大豆は豆腐や納豆・みそ・しょう油など食卓ではお馴染みのものですが、それだけに留まらず大豆油としてマヨネーズやマーガリン・サラダ油に加工されています。また、脱脂大豆からはかまぼこ・肉マン・カップ麺・ソーセージ等に姿を変化させています。
とうもろこしは最もわかりづらく、そのまま食べたりコーン油として使われたりする以外にもコーンスターチからソルビトールという添加物になり、ハム・パン・竹輪・ケーキ等に使用されます。また、クエン酸やブドウ糖に加工され、ドリンク類やジャム・アイスクリーム等に使われます。
ナタネは食用油やドレッシング・スナック菓子の一部にも使われます。ジャガイモはお馴染みのポテト加工品(ポテトチップス・フライドポテト等)で出まわっています。
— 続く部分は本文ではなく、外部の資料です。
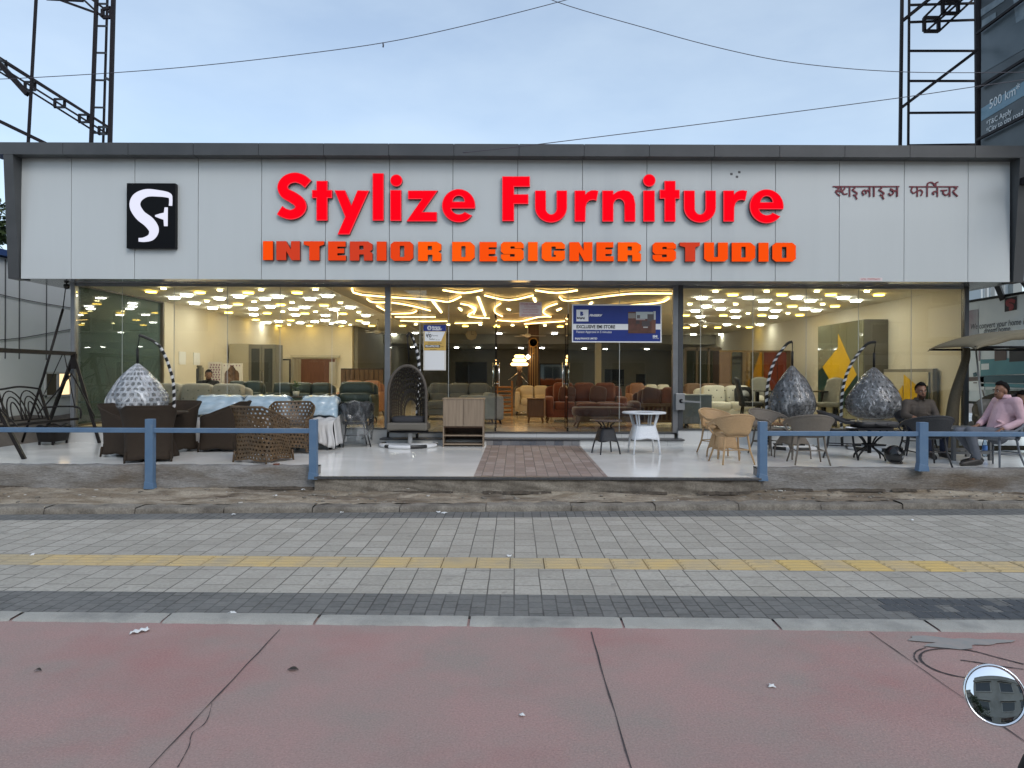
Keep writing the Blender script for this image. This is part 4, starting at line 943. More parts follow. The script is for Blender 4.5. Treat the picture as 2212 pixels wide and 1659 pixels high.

綿からは綿実油などに加工されます。また、これらの作物の多くは家畜の飼料に使われています。肉や卵・牛乳などに姿を変えて私たちの食卓に上ることになります。
以上のように、遺伝子組み換え食品はすでに私たちの食卓に数多く出まわっています。特に日本では、これらの食品の自給率が非常に低く、大多数を輸入に頼っているので食卓に上る可能性は高くなっています。
C今、遺伝子組み換えイネは?
長久手町にある愛知県農業総合試験場で、愛知県と日本モンサント社が共同で、「除草剤耐性イネ」の開発を行っています。
【これまでの経緯】
96年 県の農業総合試験場と日本モンサント社との間で除草剤(ラウンドアップ)耐性のGMイネ開発試験開始。パーティクルガン法と呼ばれる方法で、遺伝子組み換え体の作り出し選抜が行われる。閉鎖系温室での栽培試験。640の組み換え個体から190個体を選抜。
99年 非閉鎖系温室での栽培。「祭り晴」6系統を選抜。
01年 農業試験場内の隔離圃場で安全性評価試験が行われる。引き続き隔離圃場で試験 栽培。
同5月 農林水産省より一般開放圃場での栽培試験の認可が下りる。
02年 一般開放圃場で除草剤使用法の具体的栽培実験。
【これから】
開放圃場での栽培試験後は、厚生労働省に食品としての安全性審査の申請を行うことになります。皆さんにお願いした署名は、共同開発者である愛知県に対し、申請を行わないようにというものでした。
【なぜ問題でしょう】
愛知県農業試験場以外でも農水省が日本での作付けを認め、開発・研究が進んでいる遺伝子組み換えイネは、殺虫性イネ(Btライス)・対病性イネなどがあります。この他にも国外でも開発が進んでいます。
米は私たちが毎日食べる主食です。遺伝子組み換えイネが食品として出まわれば他の食品に比べてリスクは大変大きいものになります。また、周囲のイネやイネ科の作物への影響、ラウンドアップなど特定の除草剤が大量に撒かれ、土壌汚染などにつながる可能性など農業環境への影響も危惧されます。
■日本の食卓に出回る組み換え作物の割合
作付率
輸入割合 自給率 食卓に出
2001年 (2000年) 回る割合
トウモロコシ―26% ―――96%―― 0% ――25%
(米国)
ダイズ――――68% ――約75%―― 3.7%――49%
(米国)
ナタネ――――50% ――約81%―― 0.1%――40%
(加国)
綿実―――――37% ――約99%―― 0% ――37%
(豪州)
ジャガイモ――1%以下―約85%――61% ――微量
(米国・加国)
(生食用ジャガイモは輸入されていないため、加工ジャガイモのみの統計)
■遺伝子組み換え稲の主な開発状況
(農水省の指針を通過し、厚生労働省に申請を予定している稲)
モンサント・愛知県農試――除草剤耐性稲(祭り晴)
モンサント――除草剤耐性稲(カリフォルニア米)
アベンティス――除草剤耐性稲(LLライス、中粒種)
日本たばこ産業――酒造用稲(コシヒカリ、低グルテリン稲)
三菱化学・農水省――耐病性(縞葉枯病)稲(キヌヒカリ)
まとめ
遺伝子組み換え食品は私達の食卓に確実に広がっています。大豆やとうもろこしなどは、自給率が極端に低く、輸入に頼らざるを得ません。遺伝子組み換えされた米が流通すれば私たちは更に多くの遺伝子組み換え食品を食べることになり、健康への影響や日本の農業への影響も深刻なものになります。
健康や環境への影響の他に遺伝子組み換え食品の問題は国境を越えて様々な課題を抱えています。遺伝子組み換え食品をもうこれ以上、「いらない・食べない・作らない」ようにするために、何ができるか、考えてみましょう。